Schroeder feels the researchers of the future must revisit this particular plant’s juicing potential again when processes and technologies improve.
“If you follow the proper processing protocols that acid is not a problem at all,” he says. “There is still an opportunity for a profitable orchard-type system based around chokecherry juicing.”
While his advocacy of the chokecherry is passionate, Schroeder has decided to abandon the cause in “retired” life. What stokes his research fires today is another native superfruit variety: Buffalo berry.
His new company GreenTree Agro-Forestry Solutions is built around Schroeder’s absolute belief in this variety’s off-the-chart nutritional potential.
“The reason we are so excited about the plant is it is a true North American superfruit,” says Schroeder. “It is native to the prairies. You find it in southern Alberta and Saskatchewan and the northern great plains of the United States. It also has a strong history with plain First Nations culture.
“There are number of potential product streams (puree, juicing, powder, oils from the seed) coming from the buffalo berry,” adds Schroeder.
“We are just in the research and development phase, but we are really excited about the opportunity. We’ll see where it goes.”

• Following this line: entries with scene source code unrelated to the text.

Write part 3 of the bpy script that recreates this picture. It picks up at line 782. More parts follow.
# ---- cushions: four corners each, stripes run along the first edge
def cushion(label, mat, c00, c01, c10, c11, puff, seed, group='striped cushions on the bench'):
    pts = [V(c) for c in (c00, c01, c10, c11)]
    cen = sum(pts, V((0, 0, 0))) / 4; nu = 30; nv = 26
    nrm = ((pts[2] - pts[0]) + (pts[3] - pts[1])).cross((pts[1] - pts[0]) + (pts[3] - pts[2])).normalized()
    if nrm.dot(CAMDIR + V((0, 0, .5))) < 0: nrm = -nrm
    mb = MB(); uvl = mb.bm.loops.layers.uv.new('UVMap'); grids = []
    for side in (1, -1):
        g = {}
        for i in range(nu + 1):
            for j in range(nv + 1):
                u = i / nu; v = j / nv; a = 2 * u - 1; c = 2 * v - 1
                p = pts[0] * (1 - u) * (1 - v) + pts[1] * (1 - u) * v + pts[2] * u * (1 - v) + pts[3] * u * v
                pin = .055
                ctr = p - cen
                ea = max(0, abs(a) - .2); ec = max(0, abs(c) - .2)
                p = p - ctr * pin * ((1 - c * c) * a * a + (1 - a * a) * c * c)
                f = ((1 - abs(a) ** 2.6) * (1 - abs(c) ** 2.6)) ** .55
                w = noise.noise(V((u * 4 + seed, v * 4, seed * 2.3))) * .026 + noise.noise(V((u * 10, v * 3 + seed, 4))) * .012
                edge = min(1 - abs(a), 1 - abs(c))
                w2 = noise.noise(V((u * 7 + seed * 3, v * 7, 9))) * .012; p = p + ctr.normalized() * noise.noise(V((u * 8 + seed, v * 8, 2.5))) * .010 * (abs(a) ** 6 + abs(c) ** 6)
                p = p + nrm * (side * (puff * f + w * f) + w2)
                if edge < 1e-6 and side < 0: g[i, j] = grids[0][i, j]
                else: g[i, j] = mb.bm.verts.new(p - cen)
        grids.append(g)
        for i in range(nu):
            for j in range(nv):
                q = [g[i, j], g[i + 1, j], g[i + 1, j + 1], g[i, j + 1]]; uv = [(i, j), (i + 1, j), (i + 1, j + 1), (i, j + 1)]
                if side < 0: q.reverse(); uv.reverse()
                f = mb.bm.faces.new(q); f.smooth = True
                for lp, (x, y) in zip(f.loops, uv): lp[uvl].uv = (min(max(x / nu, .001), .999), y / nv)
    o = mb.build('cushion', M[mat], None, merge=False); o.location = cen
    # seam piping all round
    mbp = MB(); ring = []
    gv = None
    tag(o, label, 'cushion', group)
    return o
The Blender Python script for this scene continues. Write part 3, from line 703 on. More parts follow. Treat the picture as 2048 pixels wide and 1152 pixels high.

There are several factors which put buffalo berry in the rarefied “superfruit” class. Schroeder explains.
“Buffalo berry is extremely high in carotenoids, particularly one carotenoid called lycopene. We often think of tomatoes as the excellent source of lycopene in our diet, but the buffalo berry leaves it in the dust.
“The other thing which surprised me is the relatively high Vitamin C content. It also has a lot of antioxidant capacity in it, and the oils from the seed are tremendous sources of Omega-3 and Omega-6.
“It just has all these wonderful qualities and it has just sort of been sitting under our noses the entire time.”
Schroeder says his focus in private enterprise, as it was in public research, was championing native plant species for greater agricultural use in the future.
“What’s growing in our own backyard we tend to overlook, and bring in the exotic fruit from the tropics or wherever,” he says dismissively.
“Our First Nations have used these fruits for centuries and recognized their value. I think we can produce and grow more of what we need in our own backyard.”

Bill Schroeder does a traditional harvest method for gathering buffalo berries. His company is now exploring their “superfruit”potential.